>> BEGIN
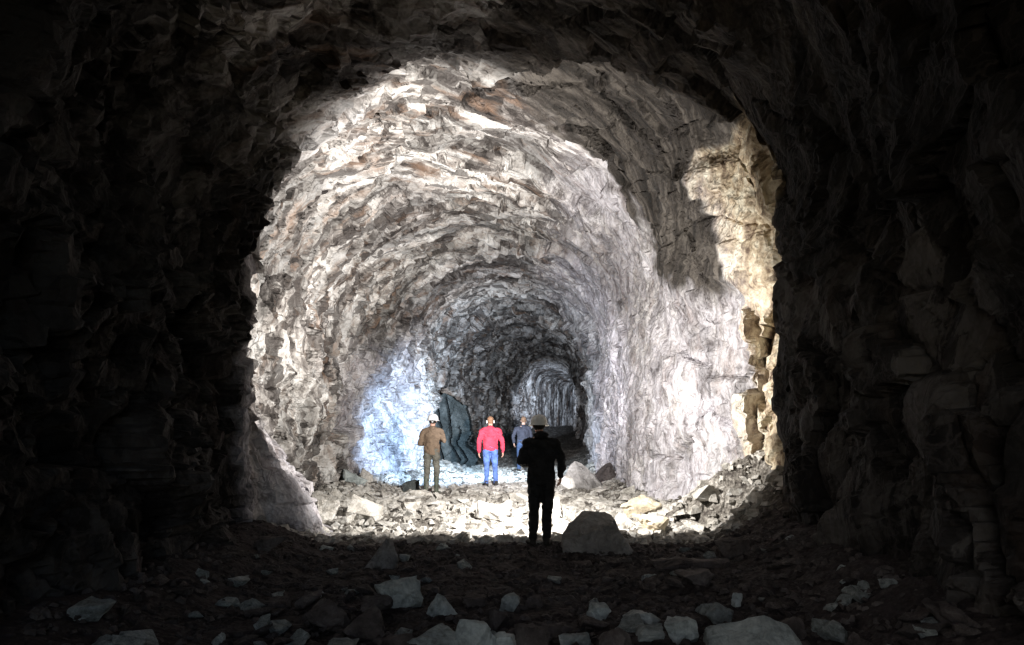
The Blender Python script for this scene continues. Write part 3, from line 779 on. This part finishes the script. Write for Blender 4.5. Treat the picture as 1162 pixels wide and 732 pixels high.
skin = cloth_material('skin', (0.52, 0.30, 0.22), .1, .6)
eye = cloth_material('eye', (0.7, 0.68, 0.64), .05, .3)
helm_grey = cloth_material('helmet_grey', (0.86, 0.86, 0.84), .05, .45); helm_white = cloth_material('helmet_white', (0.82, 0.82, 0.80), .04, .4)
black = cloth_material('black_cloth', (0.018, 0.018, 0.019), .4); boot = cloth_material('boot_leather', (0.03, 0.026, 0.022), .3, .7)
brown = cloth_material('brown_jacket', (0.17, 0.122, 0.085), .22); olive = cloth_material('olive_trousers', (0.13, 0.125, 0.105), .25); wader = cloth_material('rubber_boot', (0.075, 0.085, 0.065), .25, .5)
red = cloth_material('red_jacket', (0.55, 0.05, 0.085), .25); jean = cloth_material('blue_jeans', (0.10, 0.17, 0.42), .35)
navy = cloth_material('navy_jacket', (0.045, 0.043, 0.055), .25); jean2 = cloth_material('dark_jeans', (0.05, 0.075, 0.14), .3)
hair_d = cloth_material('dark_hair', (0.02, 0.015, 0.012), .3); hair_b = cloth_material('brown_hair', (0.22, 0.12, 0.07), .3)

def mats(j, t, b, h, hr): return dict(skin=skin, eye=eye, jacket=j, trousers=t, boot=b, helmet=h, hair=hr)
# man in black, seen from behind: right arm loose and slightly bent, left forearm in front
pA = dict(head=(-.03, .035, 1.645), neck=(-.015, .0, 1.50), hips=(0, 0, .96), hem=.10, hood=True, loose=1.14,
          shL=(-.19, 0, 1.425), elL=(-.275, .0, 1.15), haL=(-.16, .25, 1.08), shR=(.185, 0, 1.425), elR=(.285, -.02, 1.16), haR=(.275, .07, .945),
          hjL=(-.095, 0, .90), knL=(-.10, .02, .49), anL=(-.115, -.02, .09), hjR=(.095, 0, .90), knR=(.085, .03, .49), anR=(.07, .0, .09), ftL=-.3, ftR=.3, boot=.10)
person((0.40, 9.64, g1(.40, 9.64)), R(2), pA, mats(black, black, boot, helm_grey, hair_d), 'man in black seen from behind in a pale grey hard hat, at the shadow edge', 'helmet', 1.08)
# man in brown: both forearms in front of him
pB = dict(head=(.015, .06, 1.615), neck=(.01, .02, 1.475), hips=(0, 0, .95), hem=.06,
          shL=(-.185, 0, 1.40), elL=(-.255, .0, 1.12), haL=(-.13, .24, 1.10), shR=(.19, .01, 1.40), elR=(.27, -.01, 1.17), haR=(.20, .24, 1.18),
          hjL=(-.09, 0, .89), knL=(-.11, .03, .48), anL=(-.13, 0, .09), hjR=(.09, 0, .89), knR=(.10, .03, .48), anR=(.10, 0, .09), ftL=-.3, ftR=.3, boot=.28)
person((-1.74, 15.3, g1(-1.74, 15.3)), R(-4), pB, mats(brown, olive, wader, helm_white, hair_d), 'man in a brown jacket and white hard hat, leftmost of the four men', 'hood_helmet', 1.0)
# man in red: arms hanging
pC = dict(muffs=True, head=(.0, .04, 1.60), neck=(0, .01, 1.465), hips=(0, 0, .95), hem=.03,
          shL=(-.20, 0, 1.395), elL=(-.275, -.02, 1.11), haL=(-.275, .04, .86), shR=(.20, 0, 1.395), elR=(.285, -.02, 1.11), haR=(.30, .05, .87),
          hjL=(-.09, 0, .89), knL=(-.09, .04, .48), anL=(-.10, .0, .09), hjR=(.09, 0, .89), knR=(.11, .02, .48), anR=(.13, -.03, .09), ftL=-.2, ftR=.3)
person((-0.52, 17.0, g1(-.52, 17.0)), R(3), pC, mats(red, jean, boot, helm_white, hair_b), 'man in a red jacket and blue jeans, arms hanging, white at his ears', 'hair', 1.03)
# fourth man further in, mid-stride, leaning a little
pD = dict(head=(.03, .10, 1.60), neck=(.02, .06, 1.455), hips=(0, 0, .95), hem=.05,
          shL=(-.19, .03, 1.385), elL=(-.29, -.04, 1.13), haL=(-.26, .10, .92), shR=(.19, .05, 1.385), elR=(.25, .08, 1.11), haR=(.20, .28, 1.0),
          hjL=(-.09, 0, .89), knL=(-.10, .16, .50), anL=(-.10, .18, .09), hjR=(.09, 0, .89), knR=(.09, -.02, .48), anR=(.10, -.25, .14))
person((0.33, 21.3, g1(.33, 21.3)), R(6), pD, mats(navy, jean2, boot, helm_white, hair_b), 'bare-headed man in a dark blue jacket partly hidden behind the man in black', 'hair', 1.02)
>> END
Take the listing above and print it exactly, apart from the pictures.

[FINAL RESULT]
The Blender Python script for this scene continues. Write part 3, from line 779 on. This part finishes the script. Write for Blender 4.5. Treat the picture as 1162 pixels wide and 732 pixels high.
skin = cloth_material('skin', (0.52, 0.30, 0.22), .1, .6)
eye = cloth_material('eye', (0.7, 0.68, 0.64), .05, .3)
helm_grey = cloth_material('helmet_grey', (0.86, 0.86, 0.84), .05, .45); helm_white = cloth_material('helmet_white', (0.82, 0.82, 0.80), .04, .4)
black = cloth_material('black_cloth', (0.018, 0.018, 0.019), .4); boot = cloth_material('boot_leather', (0.03, 0.026, 0.022), .3, .7)
brown = cloth_material('brown_jacket', (0.17, 0.122, 0.085), .22); olive = cloth_material('olive_trousers', (0.13, 0.125, 0.105), .25); wader = cloth_material('rubber_boot', (0.075, 0.085, 0.065), .25, .5)
red = cloth_material('red_jacket', (0.55, 0.05, 0.085), .25); jean = cloth_material('blue_jeans', (0.10, 0.17, 0.42), .35)
navy = cloth_material('navy_jacket', (0.045, 0.043, 0.055), .25); jean2 = cloth_material('dark_jeans', (0.05, 0.075, 0.14), .3)
hair_d = cloth_material('dark_hair', (0.02, 0.015, 0.012), .3); hair_b = cloth_material('brown_hair', (0.22, 0.12, 0.07), .3)

def mats(j, t, b, h, hr): return dict(skin=skin, eye=eye, jacket=j, trousers=t, boot=b, helmet=h, hair=hr)
# man in black, seen from behind: right arm loose and slightly bent, left forearm in front
pA = dict(head=(-.03, .035, 1.645), neck=(-.015, .0, 1.50), hips=(0, 0, .96), hem=.10, hood=True, loose=1.14,
          shL=(-.19, 0, 1.425), elL=(-.275, .0, 1.15), haL=(-.16, .25, 1.08), shR=(.185, 0, 1.425), elR=(.285, -.02, 1.16), haR=(.275, .07, .945),
          hjL=(-.095, 0, .90), knL=(-.10, .02, .49), anL=(-.115, -.02, .09), hjR=(.095, 0, .90), knR=(.085, .03, .49), anR=(.07, .0, .09), ftL=-.3, ftR=.3, boot=.10)
person((0.40, 9.64, g1(.40, 9.64)), R(2), pA, mats(black, black, boot, helm_grey, hair_d), 'man in black seen from behind in a pale grey hard hat, at the shadow edge', 'helmet', 1.08)
# man in brown: both forearms in front of him
pB = dict(head=(.015, .06, 1.615), neck=(.01, .02, 1.475), hips=(0, 0, .95), hem=.06,
          shL=(-.185, 0, 1.40), elL=(-.255, .0, 1.12), haL=(-.13, .24, 1.10), shR=(.19, .01, 1.40), elR=(.27, -.01, 1.17), haR=(.20, .24, 1.18),
          hjL=(-.09, 0, .89), knL=(-.11, .03, .48), anL=(-.13, 0, .09), hjR=(.09, 0, .89), knR=(.10, .03, .48), anR=(.10, 0, .09), ftL=-.3, ftR=.3, boot=.28)
person((-1.74, 15.3, g1(-1.74, 15.3)), R(-4), pB, mats(brown, olive, wader, helm_white, hair_d), 'man in a brown jacket and white hard hat, leftmost of the four men', 'hood_helmet', 1.0)
# man in red: arms hanging
pC = dict(muffs=True, head=(.0, .04, 1.60), neck=(0, .01, 1.465), hips=(0, 0, .95), hem=.03,
          shL=(-.20, 0, 1.395), elL=(-.275, -.02, 1.11), haL=(-.275, .04, .86), shR=(.20, 0, 1.395), elR=(.285, -.02, 1.11), haR=(.30, .05, .87),
          hjL=(-.09, 0, .89), knL=(-.09, .04, .48), anL=(-.10, .0, .09), hjR=(.09, 0, .89), knR=(.11, .02, .48), anR=(.13, -.03, .09), ftL=-.2, ftR=.3)
person((-0.52, 17.0, g1(-.52, 17.0)), R(3), pC, mats(red, jean, boot, helm_white, hair_b), 'man in a red jacket and blue jeans, arms hanging, white at his ears', 'hair', 1.03)
# fourth man further in, mid-stride, leaning a little
pD = dict(head=(.03, .10, 1.60), neck=(.02, .06, 1.455), hips=(0, 0, .95), hem=.05,
          shL=(-.19, .03, 1.385), elL=(-.29, -.04, 1.13), haL=(-.26, .10, .92), shR=(.19, .05, 1.385), elR=(.25, .08, 1.11), haR=(.20, .28, 1.0),
          hjL=(-.09, 0, .89), knL=(-.10, .16, .50), anL=(-.10, .18, .09), hjR=(.09, 0, .89), knR=(.09, -.02, .48), anR=(.10, -.25, .14))
person((0.33, 21.3, g1(.33, 21.3)), R(6), pD, mats(navy, jean2, boot, helm_white, hair_b), 'bare-headed man in a dark blue jacket partly hidden behind the man in black', 'hair', 1.02)